Worst of all, when the gnashing of teeth is finally over, there it is: no tip. Even after racking up a hefty bill, making incessant alterations to your order and coming in with less than five minutes before close: no tip. Despite swiftly fulfilling everything you ask of me whenever you ask of me: no tip. I really shouldn’t sound so ungrateful, it’s not who I am as a person. There are traits I do enjoy whenever customers like you visit though.

 

The way you callously talk down to me like I’m a dipshit is a favorite. I have a great memory from an afternoon in July 2015. It was blistering and you looked like a swollen thumb. Meanwhile, I was nursing a hangover hidden inside a food truck. Your dumpy tour group came out of Harvard Yard just in time to eat, drink and hassle; I knew right as you walked up I had something to look forward to.

 

With no pause, your puffy hand extended towards my chest with a dollar clenched in between and demanded, “Give me four quarters.”

 

Meanwhile, I thought, “Whose man are you?

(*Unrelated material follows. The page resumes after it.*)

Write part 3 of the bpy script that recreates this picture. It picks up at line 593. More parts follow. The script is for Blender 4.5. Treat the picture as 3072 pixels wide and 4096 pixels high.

Why is there saliva on your lip after you speak? I’m great thank you.” I told you that there weren’t enough quarters in the register. You groaned and repeated your demand. Again, I calmly told you why I couldn’t fulfill your request, but I knew this wouldn’t satisfy your entitlement. I saw the tantrum coming.

 

Beads of sweat inflated from your forehead as your lips tightened causing your head to thrash. Oh, I really did it this time by doing my job today. Here I am existing to inconvenience you right? That’s what people like you believe after all.

 

“I’M NOT BUYING SHIT FROM YOU,” you berated. You impressed me with how clever you were for not falling for it. My scam where I’m paid a sad wage to fleece tourists of their money. I’m here serving up dishonesty. The customer’s always right because it’s always the employees who ruin everything, and if they don’t give you what you want, the business is a sham.

 

That afternoon, you strutted off sunburnt and proud, revealing to everyone that I was the true scammer. I stood there unrattled and robotic, like an experienced petty crook would. Automatically, I moved on to the next would-be victim behind you in line to scam again. It’s cruel that people like me exist and continue to cheat others daily with no harm done.

 

Luckily, there’s no shortage of people like you: a hero citizen. Scold me and spit on me. Save your cash and yell at me instead.